Reproduce exactly the lines from the top of the records below through the line holding "RNG = random.Random(11)".

BEGIN Records to use

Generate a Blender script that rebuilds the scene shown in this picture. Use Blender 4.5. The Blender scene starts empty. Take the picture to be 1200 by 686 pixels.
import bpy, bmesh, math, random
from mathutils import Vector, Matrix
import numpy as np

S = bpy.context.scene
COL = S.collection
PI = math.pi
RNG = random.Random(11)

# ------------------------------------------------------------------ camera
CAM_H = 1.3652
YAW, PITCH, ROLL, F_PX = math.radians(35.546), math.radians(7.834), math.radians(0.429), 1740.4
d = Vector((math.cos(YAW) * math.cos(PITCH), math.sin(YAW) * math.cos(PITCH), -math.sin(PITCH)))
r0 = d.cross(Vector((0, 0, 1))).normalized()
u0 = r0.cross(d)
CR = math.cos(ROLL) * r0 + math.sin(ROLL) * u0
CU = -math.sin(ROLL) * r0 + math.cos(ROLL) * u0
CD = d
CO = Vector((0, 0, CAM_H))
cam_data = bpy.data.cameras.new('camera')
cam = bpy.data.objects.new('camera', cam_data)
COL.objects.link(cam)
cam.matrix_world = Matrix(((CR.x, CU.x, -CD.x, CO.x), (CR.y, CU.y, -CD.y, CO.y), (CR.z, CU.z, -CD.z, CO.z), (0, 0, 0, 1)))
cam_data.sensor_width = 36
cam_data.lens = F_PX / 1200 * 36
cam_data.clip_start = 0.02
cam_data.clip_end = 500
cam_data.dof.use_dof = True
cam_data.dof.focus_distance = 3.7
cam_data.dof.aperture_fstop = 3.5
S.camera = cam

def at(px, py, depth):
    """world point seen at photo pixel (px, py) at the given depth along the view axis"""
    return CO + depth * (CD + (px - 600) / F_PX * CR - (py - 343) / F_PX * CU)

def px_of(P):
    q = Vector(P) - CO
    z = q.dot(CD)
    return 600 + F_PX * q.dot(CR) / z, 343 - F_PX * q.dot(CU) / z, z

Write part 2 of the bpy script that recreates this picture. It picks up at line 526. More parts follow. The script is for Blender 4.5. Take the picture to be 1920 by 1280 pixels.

END Records to use

### Written solution
Generate a Blender script that rebuilds the scene shown in this picture. Use Blender 4.5. The Blender scene starts empty. Take the picture to be 1200 by 686 pixels.
import bpy, bmesh, math, random
from mathutils import Vector, Matrix
import numpy as np

S = bpy.context.scene
COL = S.collection
PI = math.pi
RNG = random.Random(11)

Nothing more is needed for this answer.